Records with scene code
## begin

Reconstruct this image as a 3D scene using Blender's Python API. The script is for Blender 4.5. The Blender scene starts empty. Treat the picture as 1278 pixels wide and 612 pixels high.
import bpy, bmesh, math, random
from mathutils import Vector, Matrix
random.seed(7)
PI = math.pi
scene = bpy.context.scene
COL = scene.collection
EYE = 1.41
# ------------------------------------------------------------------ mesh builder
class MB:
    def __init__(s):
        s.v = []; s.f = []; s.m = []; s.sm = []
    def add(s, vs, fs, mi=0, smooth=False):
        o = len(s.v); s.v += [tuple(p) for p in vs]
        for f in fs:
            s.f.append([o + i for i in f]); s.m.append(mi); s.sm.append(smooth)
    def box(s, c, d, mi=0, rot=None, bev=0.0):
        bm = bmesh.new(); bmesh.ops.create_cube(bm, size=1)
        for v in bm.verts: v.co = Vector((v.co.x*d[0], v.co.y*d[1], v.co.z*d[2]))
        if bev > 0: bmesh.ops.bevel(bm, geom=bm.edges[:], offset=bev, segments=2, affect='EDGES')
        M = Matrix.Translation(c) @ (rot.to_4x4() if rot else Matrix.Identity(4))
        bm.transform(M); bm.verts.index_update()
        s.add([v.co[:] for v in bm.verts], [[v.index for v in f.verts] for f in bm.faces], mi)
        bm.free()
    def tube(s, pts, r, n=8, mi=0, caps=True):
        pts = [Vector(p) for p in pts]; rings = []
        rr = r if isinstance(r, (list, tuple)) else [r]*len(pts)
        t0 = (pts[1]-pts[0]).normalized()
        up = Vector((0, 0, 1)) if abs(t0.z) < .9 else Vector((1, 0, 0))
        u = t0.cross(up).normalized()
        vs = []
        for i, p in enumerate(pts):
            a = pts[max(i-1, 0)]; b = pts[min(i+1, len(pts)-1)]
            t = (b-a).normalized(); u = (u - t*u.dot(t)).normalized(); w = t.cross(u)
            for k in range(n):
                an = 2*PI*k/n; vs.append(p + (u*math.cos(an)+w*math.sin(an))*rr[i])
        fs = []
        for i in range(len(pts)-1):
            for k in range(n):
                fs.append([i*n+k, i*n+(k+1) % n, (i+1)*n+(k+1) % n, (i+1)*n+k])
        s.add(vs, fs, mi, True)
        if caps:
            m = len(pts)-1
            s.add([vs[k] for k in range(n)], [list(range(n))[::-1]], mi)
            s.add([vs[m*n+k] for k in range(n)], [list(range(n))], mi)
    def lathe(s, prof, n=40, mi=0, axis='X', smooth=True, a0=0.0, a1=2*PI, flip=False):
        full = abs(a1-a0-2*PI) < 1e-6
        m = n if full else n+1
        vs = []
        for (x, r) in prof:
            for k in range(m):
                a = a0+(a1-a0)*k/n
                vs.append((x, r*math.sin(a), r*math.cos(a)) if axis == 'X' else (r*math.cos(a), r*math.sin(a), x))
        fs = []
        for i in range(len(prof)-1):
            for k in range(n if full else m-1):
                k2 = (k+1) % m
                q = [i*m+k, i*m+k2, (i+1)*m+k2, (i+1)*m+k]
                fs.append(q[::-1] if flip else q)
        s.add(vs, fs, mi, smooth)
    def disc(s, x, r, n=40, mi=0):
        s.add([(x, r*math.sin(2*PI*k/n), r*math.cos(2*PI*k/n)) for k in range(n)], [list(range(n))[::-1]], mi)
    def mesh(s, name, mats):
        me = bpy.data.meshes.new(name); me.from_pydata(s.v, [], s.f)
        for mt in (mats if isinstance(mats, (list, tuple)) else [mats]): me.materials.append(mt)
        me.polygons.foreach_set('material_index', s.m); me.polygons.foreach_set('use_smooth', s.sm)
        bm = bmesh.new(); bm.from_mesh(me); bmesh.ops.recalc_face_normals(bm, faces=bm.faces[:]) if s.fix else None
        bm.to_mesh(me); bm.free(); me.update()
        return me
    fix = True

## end
## begin

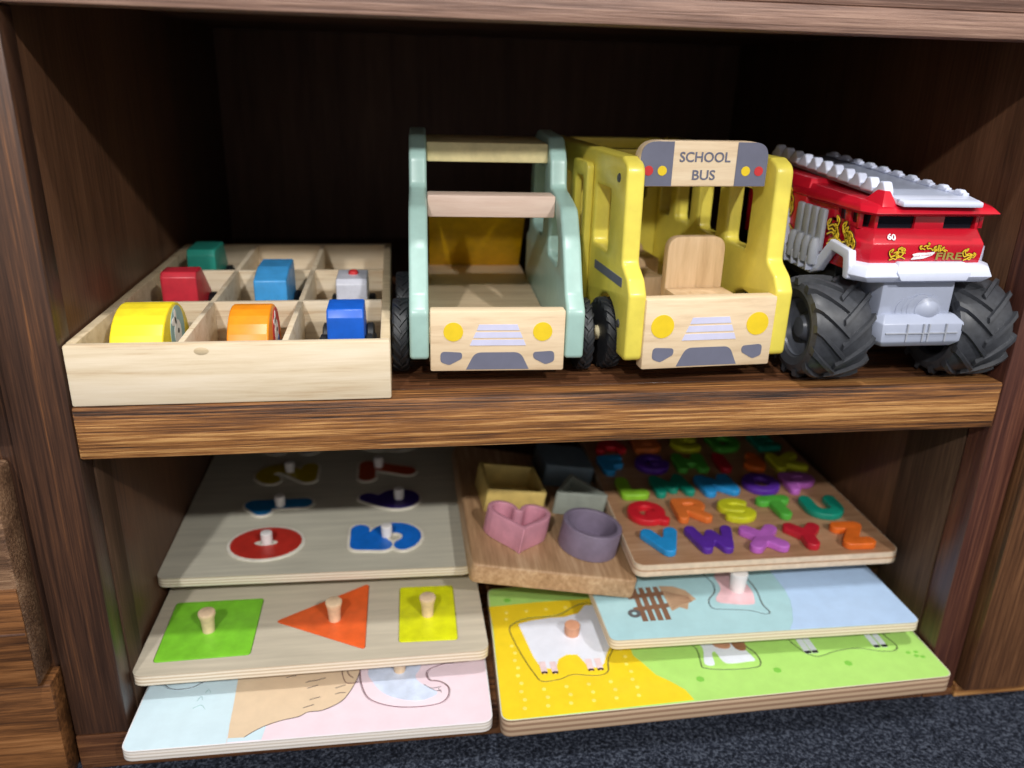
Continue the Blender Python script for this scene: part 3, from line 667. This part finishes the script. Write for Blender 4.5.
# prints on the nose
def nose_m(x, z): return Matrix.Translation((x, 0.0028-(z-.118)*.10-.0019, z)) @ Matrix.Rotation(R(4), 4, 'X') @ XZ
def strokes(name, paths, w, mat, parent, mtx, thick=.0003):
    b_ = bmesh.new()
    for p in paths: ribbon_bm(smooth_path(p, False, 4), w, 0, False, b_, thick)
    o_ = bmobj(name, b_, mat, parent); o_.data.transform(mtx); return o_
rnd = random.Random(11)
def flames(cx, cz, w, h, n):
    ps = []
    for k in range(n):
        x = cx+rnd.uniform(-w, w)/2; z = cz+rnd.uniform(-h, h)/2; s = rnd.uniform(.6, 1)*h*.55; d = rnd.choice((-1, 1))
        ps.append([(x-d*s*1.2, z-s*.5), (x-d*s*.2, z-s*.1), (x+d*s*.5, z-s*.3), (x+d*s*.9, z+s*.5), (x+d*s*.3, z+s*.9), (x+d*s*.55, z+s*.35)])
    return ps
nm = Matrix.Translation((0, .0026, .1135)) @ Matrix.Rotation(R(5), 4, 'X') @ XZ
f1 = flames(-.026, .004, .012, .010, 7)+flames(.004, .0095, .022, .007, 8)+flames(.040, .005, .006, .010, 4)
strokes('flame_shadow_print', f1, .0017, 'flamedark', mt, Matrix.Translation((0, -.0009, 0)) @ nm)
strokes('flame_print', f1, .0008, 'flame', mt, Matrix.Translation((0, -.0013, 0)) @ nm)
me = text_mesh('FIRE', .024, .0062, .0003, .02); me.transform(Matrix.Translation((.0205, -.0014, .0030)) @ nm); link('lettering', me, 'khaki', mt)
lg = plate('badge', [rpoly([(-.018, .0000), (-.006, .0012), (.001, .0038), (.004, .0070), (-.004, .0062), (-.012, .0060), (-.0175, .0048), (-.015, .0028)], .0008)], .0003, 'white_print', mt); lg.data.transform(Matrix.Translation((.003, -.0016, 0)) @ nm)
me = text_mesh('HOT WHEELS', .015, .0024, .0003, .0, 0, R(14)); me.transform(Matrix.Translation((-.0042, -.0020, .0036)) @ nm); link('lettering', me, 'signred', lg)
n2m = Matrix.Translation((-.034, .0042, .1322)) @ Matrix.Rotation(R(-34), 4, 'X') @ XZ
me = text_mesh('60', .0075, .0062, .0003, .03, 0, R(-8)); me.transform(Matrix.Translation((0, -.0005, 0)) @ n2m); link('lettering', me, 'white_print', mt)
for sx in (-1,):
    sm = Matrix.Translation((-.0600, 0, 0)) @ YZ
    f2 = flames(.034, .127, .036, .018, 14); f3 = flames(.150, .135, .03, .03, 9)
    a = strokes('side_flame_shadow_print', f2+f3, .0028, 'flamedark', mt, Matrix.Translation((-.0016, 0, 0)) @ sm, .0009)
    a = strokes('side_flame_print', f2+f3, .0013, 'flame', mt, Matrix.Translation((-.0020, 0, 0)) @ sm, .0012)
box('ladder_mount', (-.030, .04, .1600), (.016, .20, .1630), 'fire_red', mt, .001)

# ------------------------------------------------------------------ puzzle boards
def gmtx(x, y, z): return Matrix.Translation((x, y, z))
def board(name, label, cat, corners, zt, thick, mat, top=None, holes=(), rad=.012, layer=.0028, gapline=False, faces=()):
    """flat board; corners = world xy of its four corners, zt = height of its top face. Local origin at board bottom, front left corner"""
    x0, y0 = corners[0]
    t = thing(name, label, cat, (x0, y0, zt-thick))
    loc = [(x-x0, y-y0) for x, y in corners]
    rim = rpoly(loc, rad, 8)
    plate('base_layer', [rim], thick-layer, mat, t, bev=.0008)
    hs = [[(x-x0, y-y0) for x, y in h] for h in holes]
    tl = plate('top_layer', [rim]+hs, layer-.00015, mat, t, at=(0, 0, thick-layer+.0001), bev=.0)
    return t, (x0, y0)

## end

_WHAT THE TASK ASKS_.
Find the word "script" in the entries, and copy every line it shows up in.

_WORKED SOLUTION_.
Reconstruct this image as a 3D scene using Blender's Python API. The script is for Blender 4.5. The Blender scene starts empty. Treat the picture as 1278 pixels wide and 612 pixels high.
Continue the Blender Python script for this scene: part 3, from line 667. This part finishes the script. Write for Blender 4.5.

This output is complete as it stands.